Il 17 novembre il 45 % degli aventi diritto al voto ha eletto i propri rappresentanti ai comuni e all’Assemblea parlamentare, dentro l’imbarazzo del paradosso politico di elezioni per un Kossovo che Stato ancora non è. I politici, secondo alcuni illegittimamente al potere, saranno soprattutto chiamati a guidare la delicata transizione verso l’indipendenza di un territorio che la Serbia continua a considerare sotto la propria sovranità.
Nonostante siano avvenute in un clima di generale sicurezza, sotto l’occhio vigile della comunità internazionale, le elezioni sono state boicottate dai serbi kossovari per ordine di Belgrado e allo stesso tempo sono state accompagnate da un senso di sfiducia e di disillusione diffuse tra gli albanesi, dovuta alla questione ancora in sospeso dello status.
Il PDK ha vinto con il 35% dei voti, ed il suo leader Thaçi, ex combattente dell’Uçk, si è aggiudicato il titolo di primo ministro. L’LDK partito di Sejdiu e del defunto Presidente Rugova ha ottenuto il 22% mentre l’AKR di Pacolli, faccendiere svizzero kosovaro che deve il suo impero ai russi amici di Belgrado, ha convinto il 12% dei votanti.

La campagna elettorale ha promesso alla gente un Kossovo indipendente vicino all’Europa, agli USA e alla NATO. Promesse trasversali a gente diversa, che vive sospesa tra la tradizione e la voglia di futuro fatta di ragazze musulmane che portano il velo e passeggiano per le strade di Pristina, di cittadini di Prizren dove un incendio ha devastato il comune a pochi giorni dal voto e dove la KFOR tedesca ha presidiato le strade, di chi cuce abiti e vende anche miele, di giovani che lanciano campagne di disinfestazione politica e consigliano di non votare per chi ha detto papà, di cittadini che per le strade di Peja incontrano il volto rassicurante dell’imprenditore miliardario Pacolli e una mucca che cerca tra l’immondezza un filo d’erba da brucare. Il movimento Autodeterminazione, boicottando il voto in maniera originale, ha acceso il semaforo rosso sulle elezioni agli incroci di Prishtina dicendo di non votare!

Tre modi per dire Dio

I minareti che spuntano ovunque guardi. Il campanile della chiesa di Peja e il sangue e il corpo di Cristo sull’altare nella Chiesa di Prishtine per il ringraziamento d’autunno. La chiesa ortodossa di Prizren distrutta durante i disordini di marzo 2004 che nessuno inizia a ricostruire. Sono tutti simboli di un Kosovo multireligioso che non è ancora sempre in pace con se stesso.

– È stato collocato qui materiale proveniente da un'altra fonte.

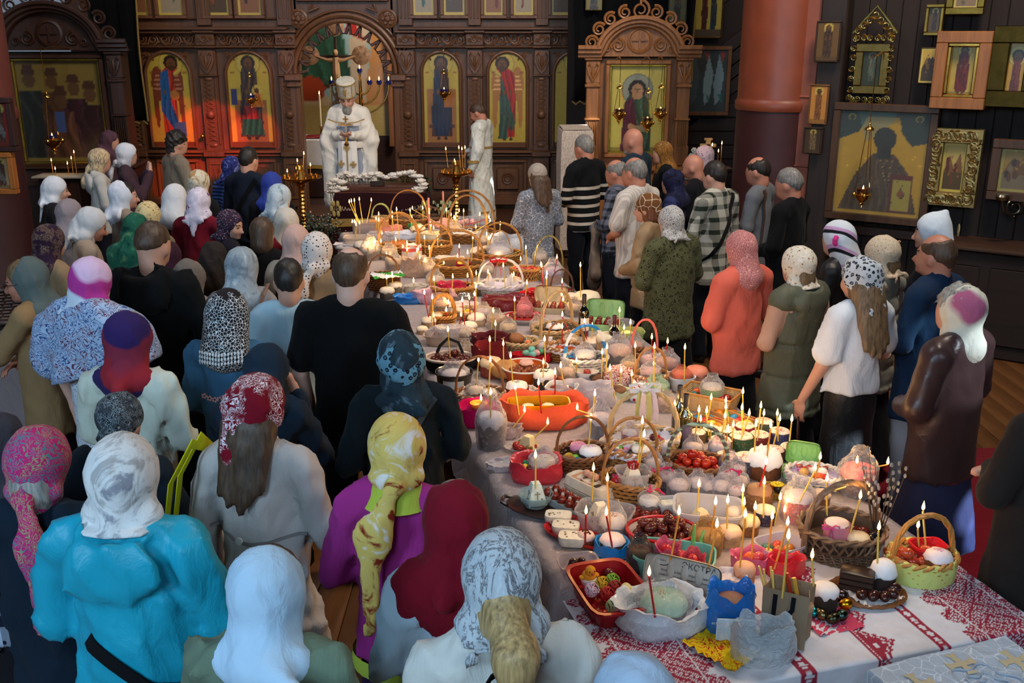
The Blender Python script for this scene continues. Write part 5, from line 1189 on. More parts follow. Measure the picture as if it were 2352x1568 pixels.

Percorsi d’arte, percorsi di pace

L’arte è nelle mani degli artigiani di Prizren che lavorano la filigrana e fanno volare le farfalle nei cuori delle persone. L’arte è nelle mani dei ragazzi che in una scuola di Prishtina hanno tradotto l’Iliade in albanese e hanno affidato i loro messaggi di pace ad una Guernica, tutta in versione kossovara, perché dentro l’alba di nuove speranze nessuno gridi più al mondo le atrocità della guerra.